-A de bakayım
-AAAA!
-Bi de Y de
-YYYY!
-Şimdi bi de I
-IIII!
-Oku bakayım
-AYI!
-Oku bakayım
-AYI!…
Şimdilerde evin popüler şarkısı. Şimdi 6 yaş olan ortancamın okuma yolculuğunun başlangıcı.
Tekrar tekrar tekrar, bitmez tükenmez bir tekrar zinciri,
sanıyorum bu öğrenme yolunun en bariz göstergesi.
-Bir elmanın üstüne bir elma daha kaç eder anne?
-Kaç eder?
-İkiii. Peki 2 tane 3 elma kaç eder?
-Efendim?
-2 tane 3, 6 eder anne.
Efendim? toplama mı dediniz? yoksa çarpma mı?
Söyleyin nasıl yapılanıyor bilgi?
Kim koymuş önce hangisi sonra hangisi?
Edebiyat karıştırmayım da matematiğe hadi ben,
ama ya çocuklarım, romanlarla matematik öğrenen.
--------
Vee 1 yaş bebeğim, o geri kalır mı :)
Elinde hesap makinesi kulağına dayamış geziyor. Telefonu taklit ederek… En çok eline aldığı bir başka şey ise kitaplar. Hayır bebe kitapları değil, bizim okuduğumuz türden çok sayfalı kitaplar.

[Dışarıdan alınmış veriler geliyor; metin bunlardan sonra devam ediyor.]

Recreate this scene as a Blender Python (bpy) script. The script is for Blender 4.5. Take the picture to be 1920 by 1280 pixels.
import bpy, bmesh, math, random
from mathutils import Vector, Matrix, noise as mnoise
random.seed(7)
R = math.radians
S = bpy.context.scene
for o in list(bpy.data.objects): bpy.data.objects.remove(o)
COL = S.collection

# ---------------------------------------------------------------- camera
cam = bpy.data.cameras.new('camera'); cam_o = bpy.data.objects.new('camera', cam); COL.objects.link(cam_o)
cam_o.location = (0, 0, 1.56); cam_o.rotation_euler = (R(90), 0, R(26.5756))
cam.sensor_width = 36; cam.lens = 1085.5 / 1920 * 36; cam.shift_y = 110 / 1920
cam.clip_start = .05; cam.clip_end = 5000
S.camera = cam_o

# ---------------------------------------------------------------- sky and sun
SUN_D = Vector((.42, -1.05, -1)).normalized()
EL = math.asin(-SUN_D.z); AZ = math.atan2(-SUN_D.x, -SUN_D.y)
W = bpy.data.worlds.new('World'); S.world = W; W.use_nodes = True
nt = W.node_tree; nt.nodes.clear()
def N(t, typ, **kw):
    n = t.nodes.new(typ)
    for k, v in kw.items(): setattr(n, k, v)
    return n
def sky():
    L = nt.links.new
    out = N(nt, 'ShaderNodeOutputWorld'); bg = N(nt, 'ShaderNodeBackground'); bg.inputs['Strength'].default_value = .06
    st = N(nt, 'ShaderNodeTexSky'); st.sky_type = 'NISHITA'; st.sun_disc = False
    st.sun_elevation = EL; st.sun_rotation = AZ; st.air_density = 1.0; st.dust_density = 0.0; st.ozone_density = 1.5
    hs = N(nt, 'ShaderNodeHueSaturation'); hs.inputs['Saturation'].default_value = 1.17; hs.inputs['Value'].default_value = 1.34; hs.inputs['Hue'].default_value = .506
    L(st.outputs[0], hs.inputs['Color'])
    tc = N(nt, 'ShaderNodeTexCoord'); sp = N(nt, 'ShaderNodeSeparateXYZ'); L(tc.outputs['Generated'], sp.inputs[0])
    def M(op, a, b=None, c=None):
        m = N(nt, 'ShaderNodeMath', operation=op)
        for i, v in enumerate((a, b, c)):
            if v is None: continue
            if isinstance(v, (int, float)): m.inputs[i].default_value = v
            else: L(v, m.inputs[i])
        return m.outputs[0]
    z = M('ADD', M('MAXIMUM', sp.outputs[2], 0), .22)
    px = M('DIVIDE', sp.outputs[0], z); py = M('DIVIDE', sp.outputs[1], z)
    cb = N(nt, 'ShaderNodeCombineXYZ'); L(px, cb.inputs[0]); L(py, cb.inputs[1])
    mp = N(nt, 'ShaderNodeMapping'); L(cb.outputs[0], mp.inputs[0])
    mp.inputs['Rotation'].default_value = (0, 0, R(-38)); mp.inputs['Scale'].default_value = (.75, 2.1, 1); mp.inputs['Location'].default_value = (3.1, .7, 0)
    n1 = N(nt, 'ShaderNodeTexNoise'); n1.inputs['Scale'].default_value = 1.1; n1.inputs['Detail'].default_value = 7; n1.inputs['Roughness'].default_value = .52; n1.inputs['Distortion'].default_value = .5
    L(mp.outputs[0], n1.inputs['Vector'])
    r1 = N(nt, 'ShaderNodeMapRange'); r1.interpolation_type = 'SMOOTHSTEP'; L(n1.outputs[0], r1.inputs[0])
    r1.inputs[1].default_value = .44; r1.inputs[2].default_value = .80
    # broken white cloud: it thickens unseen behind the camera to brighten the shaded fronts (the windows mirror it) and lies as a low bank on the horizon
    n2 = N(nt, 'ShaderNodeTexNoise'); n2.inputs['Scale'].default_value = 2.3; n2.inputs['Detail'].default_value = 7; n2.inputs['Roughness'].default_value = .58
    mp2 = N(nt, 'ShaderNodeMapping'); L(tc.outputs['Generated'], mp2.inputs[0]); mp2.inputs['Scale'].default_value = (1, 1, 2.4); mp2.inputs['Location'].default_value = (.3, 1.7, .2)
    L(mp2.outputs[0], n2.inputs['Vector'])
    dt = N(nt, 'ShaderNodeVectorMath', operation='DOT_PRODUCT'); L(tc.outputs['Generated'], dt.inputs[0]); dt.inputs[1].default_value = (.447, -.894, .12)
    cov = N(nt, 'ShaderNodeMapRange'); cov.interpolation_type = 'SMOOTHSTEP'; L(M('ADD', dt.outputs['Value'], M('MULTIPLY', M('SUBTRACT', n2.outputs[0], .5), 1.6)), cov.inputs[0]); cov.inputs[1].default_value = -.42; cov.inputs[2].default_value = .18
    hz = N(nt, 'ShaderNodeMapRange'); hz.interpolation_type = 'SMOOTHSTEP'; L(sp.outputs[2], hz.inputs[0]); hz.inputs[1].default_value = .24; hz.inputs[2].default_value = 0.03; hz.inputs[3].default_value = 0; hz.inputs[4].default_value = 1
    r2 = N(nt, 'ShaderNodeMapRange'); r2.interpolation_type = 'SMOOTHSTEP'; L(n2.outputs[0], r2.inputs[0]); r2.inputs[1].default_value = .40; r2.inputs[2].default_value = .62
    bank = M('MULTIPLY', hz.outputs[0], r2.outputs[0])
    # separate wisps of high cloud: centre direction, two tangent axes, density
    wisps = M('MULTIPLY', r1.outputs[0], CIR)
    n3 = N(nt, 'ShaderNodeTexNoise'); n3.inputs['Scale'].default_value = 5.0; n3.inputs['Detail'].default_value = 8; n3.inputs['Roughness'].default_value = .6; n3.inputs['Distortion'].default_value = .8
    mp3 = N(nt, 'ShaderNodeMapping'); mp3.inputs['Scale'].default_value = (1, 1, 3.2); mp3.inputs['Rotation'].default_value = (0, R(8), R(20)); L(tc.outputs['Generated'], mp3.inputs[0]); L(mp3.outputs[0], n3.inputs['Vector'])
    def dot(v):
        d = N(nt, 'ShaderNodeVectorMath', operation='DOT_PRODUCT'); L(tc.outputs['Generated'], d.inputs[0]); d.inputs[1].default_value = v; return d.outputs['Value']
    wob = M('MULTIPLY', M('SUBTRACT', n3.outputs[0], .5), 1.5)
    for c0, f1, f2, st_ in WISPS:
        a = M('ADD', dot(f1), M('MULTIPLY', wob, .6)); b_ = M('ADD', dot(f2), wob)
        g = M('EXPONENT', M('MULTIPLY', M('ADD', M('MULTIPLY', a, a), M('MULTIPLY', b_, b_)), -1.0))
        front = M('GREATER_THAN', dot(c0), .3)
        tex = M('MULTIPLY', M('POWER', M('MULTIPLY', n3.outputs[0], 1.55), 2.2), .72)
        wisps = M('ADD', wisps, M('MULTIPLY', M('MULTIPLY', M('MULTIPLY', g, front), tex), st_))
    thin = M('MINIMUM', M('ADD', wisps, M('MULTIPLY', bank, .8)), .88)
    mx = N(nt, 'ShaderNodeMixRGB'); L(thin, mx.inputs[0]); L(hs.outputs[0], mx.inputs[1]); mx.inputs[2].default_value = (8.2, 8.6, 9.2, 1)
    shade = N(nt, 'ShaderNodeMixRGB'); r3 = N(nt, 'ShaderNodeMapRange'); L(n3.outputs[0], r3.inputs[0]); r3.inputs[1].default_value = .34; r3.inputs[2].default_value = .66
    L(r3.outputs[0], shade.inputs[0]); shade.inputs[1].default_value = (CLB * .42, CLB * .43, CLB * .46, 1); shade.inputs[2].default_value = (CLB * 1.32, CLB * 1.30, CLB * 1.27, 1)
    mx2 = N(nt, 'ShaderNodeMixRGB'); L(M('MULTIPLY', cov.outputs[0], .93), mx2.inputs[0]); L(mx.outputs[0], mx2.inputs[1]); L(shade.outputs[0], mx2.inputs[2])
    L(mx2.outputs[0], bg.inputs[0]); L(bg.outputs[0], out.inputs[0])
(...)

Onları eline alıp sayfaları narin parmaklarıyla büyük bir dikkatle çevirmesi…
Bir yerden okumuştum bu yaşlardaki çocukların elindeki işe dikkati, bir profesörün araştırmasına olan dikkatine benzer diyordu. Dikkatle bakınca ne kadar da doğru.

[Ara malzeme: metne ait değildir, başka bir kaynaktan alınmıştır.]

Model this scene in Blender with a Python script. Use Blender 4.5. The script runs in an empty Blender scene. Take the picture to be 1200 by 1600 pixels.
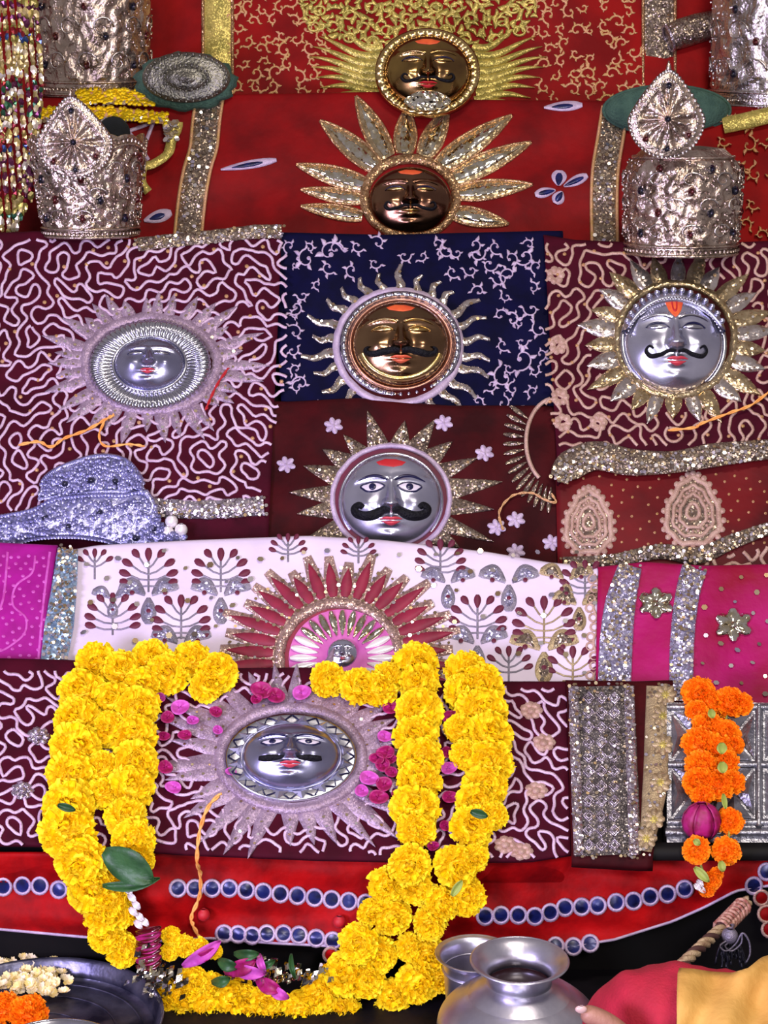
import bpy, math, random
import numpy as np
from mathutils import Vector, Matrix

# ------------------------------------------------------------------ camera, world, lights
scene = bpy.context.scene
COL = scene.collection
F = 3000.0
PITCH = math.radians(15)
CAM = Vector((0, -2.4, 1.325))
FWD = Vector((0, math.cos(PITCH), -math.sin(PITCH)))
UP = Vector((0, math.sin(PITCH), math.cos(PITCH)))
U = Vector((1, 0, 0))
cd = bpy.data.cameras.new('camera')
cd.sensor_fit = 'HORIZONTAL'
cd.sensor_width = 36
cd.lens = 36 * F / 1200
cam = bpy.data.objects.new('camera', cd)
cam.location = CAM
cam.rotation_euler = (math.radians(90) - PITCH, 0, 0)
COL.objects.link(cam)
scene.camera = cam
scene.view_settings.view_transform = 'Standard'
scene.view_settings.look = 'None'
scene.view_settings.gamma = 1
scene.view_settings.use_curve_mapping = False
scene.view_settings.exposure = 0.0

world = bpy.data.worlds.new('world')
scene.world = world
world.use_nodes = True
bg = world.node_tree.nodes['Background']
bg.inputs[0].default_value = (0.95, 0.85, 0.88, 1)
bg.inputs[1].default_value = 0.30


def area(name, loc, target, size, power, color, sizey=None):
    l = bpy.data.lights.new(name, 'AREA')
    l.energy = power
    l.color = color
    l.size = size
    if sizey:
        l.shape = 'RECTANGLE'
        l.size_y = sizey
    o = bpy.data.objects.new(name, l)
    o.location = loc
    o.rotation_euler = (Vector(target) - Vector(loc)).to_track_quat('-Z', 'Y').to_euler()
    COL.objects.link(o)
    return o


# shrine hall light: warm lamp overhead, violet-white one low left; front light is added
area('ceiling_lamp', (0.5, -1.3, 3.0), (0.1, 0.5, 0.8), 0.9, 40, (1.0, 0.88, 0.74), 0.3)
area('flood_lamp', (-1.4, -1.9, 0.9), (-0.35, 0.4, 0.45), 0.7, 62, (0.72, 0.62, 1.0), 0.4)
area('front_glint_light', (0.55, -2.7, 1.9), (0.1, 0.3, 0.5), 0.6, 38, (1.0, 0.93, 0.92), 0.35)  # added front light, gives the metals bright glints to reflect

area('low_lamp', (-0.25, -2.3, 0.55), (-0.05, 0.2, 0.5), 0.4, 16, (0.86, 0.84, 1.0), 0.3)

# ------------------------------------------------------------------ helpers


def lin(h):
    h = h.lstrip('#')
    r = []
    for i in (0, 2, 4):
        c = int(h[i:i + 2], 16) / 255
        r.append(c / 12.92 if c <= 0.04045 else ((c + 0.055) / 1.055) ** 2.4)
    return (*r, 1)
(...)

İşini büyük bir ciddiyetle ele almış, zaman sanki o an durmuş. Tam bir yoğunluk hali.
Bu an sekteye uğramadığında, sonrasında tam bir huzur ile gülümsemesi…
Hayat, insan yavrusununkine tanık oldukça ne kadar farklı açılar kazandırıyor.